━━━━━ ROWS ━━━━━

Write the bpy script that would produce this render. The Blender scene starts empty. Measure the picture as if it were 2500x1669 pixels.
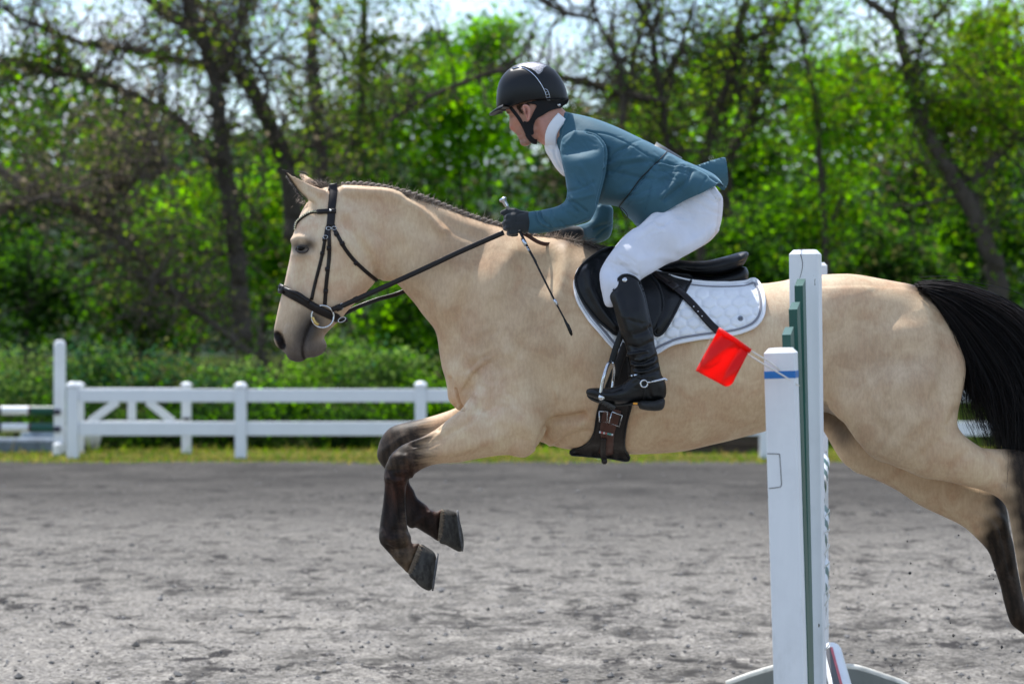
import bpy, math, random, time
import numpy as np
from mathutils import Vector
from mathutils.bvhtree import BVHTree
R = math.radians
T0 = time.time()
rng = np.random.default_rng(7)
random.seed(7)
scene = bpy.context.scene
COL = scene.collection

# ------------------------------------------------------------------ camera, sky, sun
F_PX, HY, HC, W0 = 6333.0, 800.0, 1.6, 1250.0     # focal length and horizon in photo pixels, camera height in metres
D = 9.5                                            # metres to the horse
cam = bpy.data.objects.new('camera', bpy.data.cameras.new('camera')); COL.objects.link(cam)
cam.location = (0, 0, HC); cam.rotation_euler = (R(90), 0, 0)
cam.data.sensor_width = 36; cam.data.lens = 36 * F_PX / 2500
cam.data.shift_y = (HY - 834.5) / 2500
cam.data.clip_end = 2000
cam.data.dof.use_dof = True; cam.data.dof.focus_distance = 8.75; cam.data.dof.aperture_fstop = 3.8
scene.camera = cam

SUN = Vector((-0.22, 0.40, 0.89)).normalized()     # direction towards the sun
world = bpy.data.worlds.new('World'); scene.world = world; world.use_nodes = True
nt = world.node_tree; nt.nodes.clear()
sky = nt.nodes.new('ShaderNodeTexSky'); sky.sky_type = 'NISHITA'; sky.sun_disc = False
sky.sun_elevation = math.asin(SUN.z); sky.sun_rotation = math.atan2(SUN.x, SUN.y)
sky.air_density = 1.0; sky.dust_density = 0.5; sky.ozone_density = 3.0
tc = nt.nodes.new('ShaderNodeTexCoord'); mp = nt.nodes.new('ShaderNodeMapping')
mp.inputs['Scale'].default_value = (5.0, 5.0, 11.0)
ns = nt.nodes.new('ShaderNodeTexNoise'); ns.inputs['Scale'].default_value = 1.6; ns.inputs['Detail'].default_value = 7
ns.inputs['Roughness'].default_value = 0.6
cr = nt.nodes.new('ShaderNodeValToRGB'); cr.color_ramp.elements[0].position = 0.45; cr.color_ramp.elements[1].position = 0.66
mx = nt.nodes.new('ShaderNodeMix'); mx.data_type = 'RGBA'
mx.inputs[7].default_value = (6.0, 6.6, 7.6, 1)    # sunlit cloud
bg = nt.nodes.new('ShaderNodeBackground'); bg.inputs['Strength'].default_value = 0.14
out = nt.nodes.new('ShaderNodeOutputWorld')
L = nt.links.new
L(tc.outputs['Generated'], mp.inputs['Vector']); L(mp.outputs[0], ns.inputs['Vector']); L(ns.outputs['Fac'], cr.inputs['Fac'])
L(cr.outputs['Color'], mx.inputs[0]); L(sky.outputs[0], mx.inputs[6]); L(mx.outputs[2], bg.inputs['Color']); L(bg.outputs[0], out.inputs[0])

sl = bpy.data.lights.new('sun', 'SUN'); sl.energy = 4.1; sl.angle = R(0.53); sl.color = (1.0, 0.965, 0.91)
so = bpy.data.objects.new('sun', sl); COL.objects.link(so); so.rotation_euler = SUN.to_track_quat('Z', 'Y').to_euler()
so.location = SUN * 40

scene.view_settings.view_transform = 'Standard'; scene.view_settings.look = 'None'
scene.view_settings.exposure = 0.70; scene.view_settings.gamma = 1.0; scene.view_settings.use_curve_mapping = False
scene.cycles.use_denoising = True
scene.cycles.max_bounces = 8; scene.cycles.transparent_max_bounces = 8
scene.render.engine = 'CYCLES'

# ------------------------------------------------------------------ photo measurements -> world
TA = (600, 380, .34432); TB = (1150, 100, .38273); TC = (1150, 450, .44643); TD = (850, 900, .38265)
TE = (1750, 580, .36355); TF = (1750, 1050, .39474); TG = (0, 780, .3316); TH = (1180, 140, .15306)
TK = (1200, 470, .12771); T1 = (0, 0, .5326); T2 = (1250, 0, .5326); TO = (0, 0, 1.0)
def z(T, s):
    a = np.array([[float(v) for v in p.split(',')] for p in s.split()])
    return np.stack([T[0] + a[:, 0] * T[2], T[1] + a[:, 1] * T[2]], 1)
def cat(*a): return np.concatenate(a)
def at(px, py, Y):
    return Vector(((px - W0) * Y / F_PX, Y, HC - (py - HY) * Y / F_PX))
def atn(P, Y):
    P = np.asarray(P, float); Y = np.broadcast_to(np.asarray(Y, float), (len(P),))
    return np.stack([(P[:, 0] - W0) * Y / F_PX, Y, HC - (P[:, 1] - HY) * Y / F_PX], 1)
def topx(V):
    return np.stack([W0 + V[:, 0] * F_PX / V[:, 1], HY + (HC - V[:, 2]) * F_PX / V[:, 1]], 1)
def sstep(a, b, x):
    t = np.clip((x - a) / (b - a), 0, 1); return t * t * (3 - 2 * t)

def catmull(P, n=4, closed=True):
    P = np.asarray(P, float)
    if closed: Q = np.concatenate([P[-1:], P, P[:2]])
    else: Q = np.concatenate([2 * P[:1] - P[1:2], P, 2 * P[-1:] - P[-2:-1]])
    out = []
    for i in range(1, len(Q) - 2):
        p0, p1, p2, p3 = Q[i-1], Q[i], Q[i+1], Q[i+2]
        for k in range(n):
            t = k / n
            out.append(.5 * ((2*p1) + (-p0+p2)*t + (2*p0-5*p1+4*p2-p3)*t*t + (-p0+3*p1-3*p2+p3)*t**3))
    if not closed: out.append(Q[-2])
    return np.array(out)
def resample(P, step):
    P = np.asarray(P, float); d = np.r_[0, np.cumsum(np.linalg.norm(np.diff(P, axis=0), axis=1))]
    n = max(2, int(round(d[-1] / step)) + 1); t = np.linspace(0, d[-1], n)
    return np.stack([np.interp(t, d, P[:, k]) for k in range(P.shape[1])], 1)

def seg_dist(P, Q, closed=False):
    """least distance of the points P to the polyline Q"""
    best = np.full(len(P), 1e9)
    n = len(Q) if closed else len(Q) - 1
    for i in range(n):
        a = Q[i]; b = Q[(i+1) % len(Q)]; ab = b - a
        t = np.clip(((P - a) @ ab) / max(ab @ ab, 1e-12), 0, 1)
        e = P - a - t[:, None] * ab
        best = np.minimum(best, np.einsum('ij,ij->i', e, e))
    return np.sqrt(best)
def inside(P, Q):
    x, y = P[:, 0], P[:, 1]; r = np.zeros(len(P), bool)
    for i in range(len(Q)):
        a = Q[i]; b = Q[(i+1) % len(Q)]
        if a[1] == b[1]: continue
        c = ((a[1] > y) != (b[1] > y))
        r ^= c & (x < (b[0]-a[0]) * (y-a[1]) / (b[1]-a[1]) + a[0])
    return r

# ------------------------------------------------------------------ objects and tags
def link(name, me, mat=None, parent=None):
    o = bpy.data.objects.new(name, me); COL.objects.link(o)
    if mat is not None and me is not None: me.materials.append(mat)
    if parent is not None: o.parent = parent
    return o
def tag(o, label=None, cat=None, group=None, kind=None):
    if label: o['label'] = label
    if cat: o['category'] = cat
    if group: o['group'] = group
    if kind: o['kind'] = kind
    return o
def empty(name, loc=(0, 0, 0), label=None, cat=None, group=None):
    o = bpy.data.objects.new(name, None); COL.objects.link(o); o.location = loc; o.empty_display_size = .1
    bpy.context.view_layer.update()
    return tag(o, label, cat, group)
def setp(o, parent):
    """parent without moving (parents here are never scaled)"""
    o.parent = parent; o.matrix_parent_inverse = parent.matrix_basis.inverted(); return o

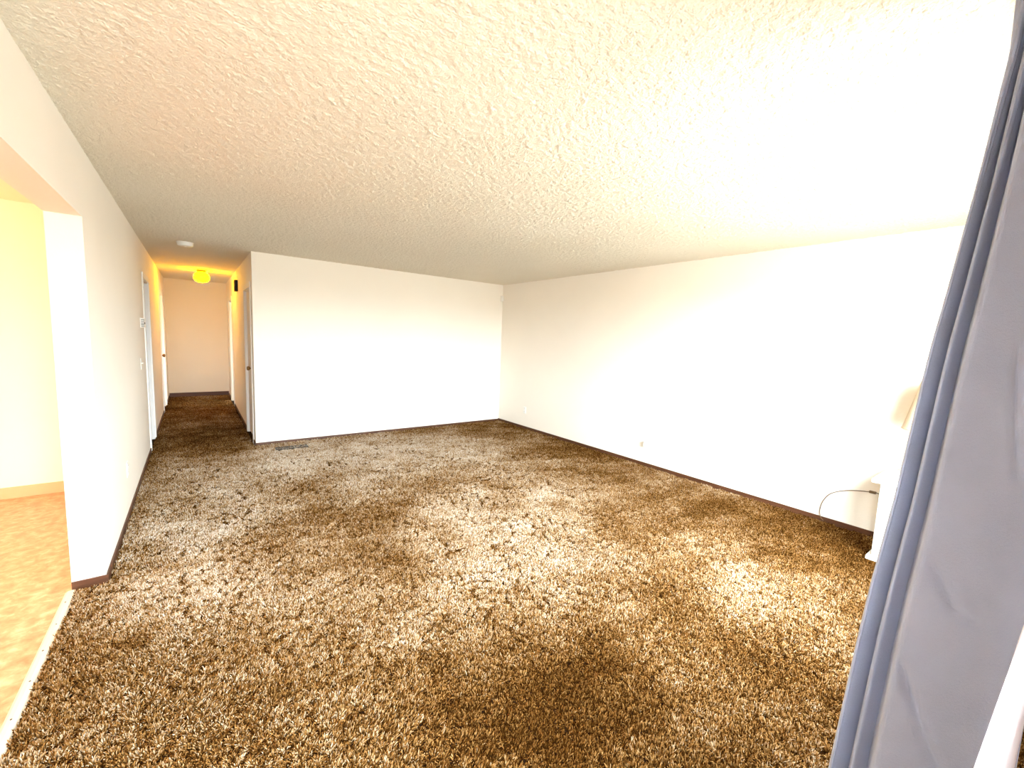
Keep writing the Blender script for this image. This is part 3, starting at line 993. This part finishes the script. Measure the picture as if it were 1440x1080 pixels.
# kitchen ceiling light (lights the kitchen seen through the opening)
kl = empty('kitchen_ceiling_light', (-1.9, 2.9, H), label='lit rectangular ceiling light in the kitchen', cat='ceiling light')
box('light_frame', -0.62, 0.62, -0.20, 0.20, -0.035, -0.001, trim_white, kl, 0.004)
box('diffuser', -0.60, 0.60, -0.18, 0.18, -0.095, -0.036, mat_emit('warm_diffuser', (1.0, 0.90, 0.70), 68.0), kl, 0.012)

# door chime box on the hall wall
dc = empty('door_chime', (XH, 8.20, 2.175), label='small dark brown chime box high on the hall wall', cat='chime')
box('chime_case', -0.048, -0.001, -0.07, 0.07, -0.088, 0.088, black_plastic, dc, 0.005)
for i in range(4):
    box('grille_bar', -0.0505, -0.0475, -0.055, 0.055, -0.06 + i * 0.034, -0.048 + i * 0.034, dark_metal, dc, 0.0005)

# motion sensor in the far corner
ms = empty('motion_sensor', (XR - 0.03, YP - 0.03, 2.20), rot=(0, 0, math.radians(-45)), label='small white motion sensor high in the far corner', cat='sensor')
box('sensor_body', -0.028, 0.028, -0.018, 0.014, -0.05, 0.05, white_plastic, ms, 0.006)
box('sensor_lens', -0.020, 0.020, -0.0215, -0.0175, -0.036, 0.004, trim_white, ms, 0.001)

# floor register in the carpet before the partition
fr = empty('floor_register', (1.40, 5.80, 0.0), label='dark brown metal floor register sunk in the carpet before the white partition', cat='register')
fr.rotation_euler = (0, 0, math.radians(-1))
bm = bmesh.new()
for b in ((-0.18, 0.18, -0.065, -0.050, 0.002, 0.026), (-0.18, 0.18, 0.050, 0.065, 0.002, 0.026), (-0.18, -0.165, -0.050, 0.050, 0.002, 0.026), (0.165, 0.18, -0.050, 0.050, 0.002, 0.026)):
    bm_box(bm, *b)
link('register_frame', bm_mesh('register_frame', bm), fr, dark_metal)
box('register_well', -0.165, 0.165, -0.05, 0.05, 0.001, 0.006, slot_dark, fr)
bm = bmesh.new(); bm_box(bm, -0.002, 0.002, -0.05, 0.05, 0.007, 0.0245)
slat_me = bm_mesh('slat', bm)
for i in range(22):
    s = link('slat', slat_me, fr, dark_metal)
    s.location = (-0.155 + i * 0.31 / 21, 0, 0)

━━━━━

PROBLEM DETAILS:
Copy nothing past the line containing "COL = scene.collection": reproduce every line from the start of the records up to it, skipping pictures.

FULL ANSWER:
Write the bpy script that would produce this render. The Blender scene starts empty. Measure the picture as if it were 2500x1669 pixels.
import bpy, math, random, time
import numpy as np
from mathutils import Vector
from mathutils.bvhtree import BVHTree
R = math.radians
T0 = time.time()
rng = np.random.default_rng(7)
random.seed(7)
scene = bpy.context.scene
COL = scene.collection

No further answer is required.